Waring first sang with the Air Combat Command Heritage of America Band stationed at Langley Air Force Base in Hampton, Va. She worked hard on an audition for a spot with the Singing Sergeants in 1997 because it meant being closer to her fianc, who worked for the Department of Labor in Washington, D.C., or possibly leaving the service when her enlistment was up.

She won the spot, singing Patsy Cline's "Crazy" and a Mozart aria, among other songs.

Waring has re-enlisted several times and hopes to retire with full benefits in another 10 years.

The Singing Sergeants often perform at the White House and in the home of the Air Force's chief of staff, who hosts military leaders from other countries.

The military has bands for the purposes of conducting ceremonial services, as a way to communicate or connect with diplomats overseas and to boost morale for the troops, said Master Sgt. Shani Prewitt, spokeswoman for the U.S. Air Force Band.

The most memorable performance so far was in June 2004 when the Singing Sergeants sang "America the Beautiful" a cappella at President Ronald Reagan's memorial service in the Capitol rotunda, Waring said.

The group had been chosen years in advance for the honor, and the song was the only one sung during the service, she said.

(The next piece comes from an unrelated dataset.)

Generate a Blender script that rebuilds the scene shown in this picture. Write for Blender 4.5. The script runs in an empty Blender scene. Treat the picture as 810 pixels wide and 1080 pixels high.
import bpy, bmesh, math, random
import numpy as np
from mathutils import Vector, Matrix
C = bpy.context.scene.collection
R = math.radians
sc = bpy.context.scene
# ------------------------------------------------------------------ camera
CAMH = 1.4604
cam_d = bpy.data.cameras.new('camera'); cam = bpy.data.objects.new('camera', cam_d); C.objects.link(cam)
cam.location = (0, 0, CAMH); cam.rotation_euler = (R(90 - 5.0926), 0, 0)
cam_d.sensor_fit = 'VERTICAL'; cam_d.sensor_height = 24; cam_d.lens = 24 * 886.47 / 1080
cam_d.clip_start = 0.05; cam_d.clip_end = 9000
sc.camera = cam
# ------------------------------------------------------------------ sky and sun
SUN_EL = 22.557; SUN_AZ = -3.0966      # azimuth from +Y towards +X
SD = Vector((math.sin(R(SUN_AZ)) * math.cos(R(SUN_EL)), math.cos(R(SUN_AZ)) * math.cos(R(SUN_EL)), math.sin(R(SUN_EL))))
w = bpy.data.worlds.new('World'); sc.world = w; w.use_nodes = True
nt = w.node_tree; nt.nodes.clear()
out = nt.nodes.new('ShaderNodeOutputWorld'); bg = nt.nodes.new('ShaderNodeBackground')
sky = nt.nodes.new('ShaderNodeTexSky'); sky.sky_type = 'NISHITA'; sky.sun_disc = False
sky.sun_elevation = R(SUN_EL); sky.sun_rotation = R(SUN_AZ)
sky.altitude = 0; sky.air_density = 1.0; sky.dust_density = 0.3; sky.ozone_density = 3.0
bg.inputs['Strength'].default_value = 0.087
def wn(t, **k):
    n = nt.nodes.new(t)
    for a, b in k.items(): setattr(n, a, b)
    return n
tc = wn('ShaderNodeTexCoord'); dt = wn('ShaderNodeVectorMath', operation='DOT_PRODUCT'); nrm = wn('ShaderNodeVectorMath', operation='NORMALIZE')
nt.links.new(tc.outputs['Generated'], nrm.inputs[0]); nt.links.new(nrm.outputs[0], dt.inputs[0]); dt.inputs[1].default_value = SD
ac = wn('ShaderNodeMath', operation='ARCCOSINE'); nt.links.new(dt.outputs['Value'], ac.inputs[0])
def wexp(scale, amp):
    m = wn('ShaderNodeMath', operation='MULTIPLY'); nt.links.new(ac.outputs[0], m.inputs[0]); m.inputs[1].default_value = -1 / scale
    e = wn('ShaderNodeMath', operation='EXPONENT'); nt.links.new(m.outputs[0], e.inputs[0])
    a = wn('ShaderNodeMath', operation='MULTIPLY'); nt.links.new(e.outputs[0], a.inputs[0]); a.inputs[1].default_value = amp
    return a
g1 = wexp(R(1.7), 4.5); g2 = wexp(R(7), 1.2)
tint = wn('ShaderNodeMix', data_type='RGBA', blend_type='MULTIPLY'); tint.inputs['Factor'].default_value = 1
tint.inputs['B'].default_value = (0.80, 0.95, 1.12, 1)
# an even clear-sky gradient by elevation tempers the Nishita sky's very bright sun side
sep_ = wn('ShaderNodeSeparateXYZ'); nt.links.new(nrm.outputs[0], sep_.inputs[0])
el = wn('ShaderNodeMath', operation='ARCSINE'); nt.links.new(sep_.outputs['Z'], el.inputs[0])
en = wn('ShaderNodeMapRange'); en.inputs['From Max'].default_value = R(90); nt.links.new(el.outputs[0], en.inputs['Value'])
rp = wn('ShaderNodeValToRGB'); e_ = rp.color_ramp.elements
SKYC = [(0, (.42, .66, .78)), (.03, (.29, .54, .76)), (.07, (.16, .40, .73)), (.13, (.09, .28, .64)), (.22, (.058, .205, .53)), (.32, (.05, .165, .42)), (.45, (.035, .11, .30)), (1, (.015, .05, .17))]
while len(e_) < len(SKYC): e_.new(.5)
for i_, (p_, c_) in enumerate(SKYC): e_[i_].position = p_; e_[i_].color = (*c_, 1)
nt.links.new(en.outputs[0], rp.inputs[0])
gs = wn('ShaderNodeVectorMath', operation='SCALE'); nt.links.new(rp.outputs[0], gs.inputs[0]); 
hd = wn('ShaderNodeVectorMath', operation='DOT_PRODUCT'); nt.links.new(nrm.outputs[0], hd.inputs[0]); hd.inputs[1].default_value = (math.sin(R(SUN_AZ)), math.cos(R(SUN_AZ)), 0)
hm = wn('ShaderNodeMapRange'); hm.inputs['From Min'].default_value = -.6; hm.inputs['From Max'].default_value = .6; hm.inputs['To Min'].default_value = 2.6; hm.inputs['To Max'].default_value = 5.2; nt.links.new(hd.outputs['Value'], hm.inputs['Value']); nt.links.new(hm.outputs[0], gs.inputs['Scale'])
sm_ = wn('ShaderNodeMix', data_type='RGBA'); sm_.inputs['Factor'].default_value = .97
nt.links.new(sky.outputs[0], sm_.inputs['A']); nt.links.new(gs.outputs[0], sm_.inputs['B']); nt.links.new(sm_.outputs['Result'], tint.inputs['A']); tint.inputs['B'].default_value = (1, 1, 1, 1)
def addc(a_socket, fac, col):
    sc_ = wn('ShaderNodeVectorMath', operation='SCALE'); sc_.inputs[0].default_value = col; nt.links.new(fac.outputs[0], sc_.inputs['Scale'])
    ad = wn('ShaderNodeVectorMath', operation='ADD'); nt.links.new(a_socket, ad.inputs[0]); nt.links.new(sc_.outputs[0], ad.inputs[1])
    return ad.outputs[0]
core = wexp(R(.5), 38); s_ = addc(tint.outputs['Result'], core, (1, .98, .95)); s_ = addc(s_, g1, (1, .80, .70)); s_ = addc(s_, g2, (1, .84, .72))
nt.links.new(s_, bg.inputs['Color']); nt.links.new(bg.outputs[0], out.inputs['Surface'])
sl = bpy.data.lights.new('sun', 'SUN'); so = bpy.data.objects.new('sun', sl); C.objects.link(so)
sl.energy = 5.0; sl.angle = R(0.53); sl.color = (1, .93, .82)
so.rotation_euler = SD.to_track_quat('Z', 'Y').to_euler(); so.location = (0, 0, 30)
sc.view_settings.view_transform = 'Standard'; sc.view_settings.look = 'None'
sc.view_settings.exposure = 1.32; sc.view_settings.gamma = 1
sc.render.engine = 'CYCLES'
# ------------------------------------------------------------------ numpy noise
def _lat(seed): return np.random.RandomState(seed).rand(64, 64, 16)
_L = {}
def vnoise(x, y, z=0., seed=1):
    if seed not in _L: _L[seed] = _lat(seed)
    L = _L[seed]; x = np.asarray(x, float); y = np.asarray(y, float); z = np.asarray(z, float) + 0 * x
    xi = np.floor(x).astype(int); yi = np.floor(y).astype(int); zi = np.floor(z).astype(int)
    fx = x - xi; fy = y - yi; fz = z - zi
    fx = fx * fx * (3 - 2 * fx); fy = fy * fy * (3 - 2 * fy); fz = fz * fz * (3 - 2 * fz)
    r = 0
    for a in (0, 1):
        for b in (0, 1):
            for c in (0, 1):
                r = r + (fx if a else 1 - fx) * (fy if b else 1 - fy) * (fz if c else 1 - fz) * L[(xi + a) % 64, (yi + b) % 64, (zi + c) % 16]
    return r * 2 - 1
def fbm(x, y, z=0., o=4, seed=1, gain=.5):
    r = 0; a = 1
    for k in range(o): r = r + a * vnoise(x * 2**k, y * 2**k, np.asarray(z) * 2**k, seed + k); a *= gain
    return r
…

"It was very touching and it was aired worldwide," Waring said.




If you go ...


WHAT: United States Air Force Concert Band

WHEN: 2:30 p.m. Sunday, Aug. 7

WHERE: Hagerstown Community College Alumni Amphitheater, rain or shine. The campus is off Robinwood Drive.

COST: Free.

DIRECTIONS: Park beside HCC's Athletic, Recreation and Community Center (ARCC). Next to that parking lot is a path that goes up the hill to the amphitheater.

The amphitheater has 672 permanent seats and lawn seating. Bring a blanket or lawn chair for lawn seating. Food and drinks will be sold.